News 11 Jan 17

Croatia Bank’s Hope of Introducing Euro Questioned

The Croatian National Bank wants to introduce the euro, but an economics expert warned that the public debt and current state budget are not favourable for such a move at the moment.

Sven Milekic
BIRN
Zagreb
Photo: Pixabay

The Croatian National Bank, HNB, confirmed to BIRN on Tuesday that it is advocating that the country introduce the euro as its currency. The HNB is convinced that entering the Eurozone would eventually be “a cheaper and simpler solution” than continuing with the Croatian kuna and managing its exchange rate.

But it added that nevertheless there was no imperative to introduce the euro “for the sake of financial stability”.

The HNB also noted that first Croatia needs to implement structural reforms that could lead to bigger potential GDP growth rates.

It explained that Croatia would need to lower the public debt to GDP ratio – currently at 85 per cent of GDP – during 2017 and 2018, which the bank sees as possible, since “projections indicate that this trend is sustainable in the medium term”.
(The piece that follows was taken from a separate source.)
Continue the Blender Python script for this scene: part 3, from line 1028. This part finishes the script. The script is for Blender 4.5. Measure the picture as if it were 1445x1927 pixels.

Afterwards, Croatia would start negotiations about entering the European Exchange Rate Mechanism – ERM II.

After entering ERM II, Croatia would need to fulfil the so-called Maastricht criteria – inflation rates, long-term interest rates, state budget deficit, public debt and the stability of the Croatia kuna-euro exchange rate – over the following two years, with the public debt being the most important factor.

“But at the same time, it is necessary to know that for switching to the euro it isn’t necessarily to meet the fixed criteria of 60 per cent of public debt to GDP ratio, but it is possible to reduce the public debt to GDP ratio at a credible speed,” the HNB said.

Economics expert Josip Tica agreed that Croatia could fulfil the conditions, but warned that current public spending and debt are not working in the favour of such a move.

“When you look at the current budget, this was an abandonment of the policy of austerity for the first time in eight years. Now they speak of entering the Eurozone; it all looks quite inconsistent to me,” he told BIRN.

“With such a budget that has been passed, we will never enter the Eurozone, unless somebody shows leniency and says, ‘public debt isn’t important, Croatia is very important and we’ll include it in the Eurozone’,” he said.

Tica explained that the government gave concessions to unions and announced it would buy 49 per cent of the Croatian energy company INA that is owned by Hungarian energy company MOL – in both ways contributing to an enlarged public debt, thus showing “discrepancy in their plans”.

The only thing Croatia that would not have problems with in the bank’s plan to introduce the euro is the rather stable exchange rate of the national currency, Tica pointed out – remaining at around 7.5 kunas to the euro since the European currency was introduced.

Croatian daily newspaper Jutarnji list reported on Monday that HNB governor Boris Vujcic and Prime Minister Andrej Plenkovic have talked about introducing the euro as quickly as possible.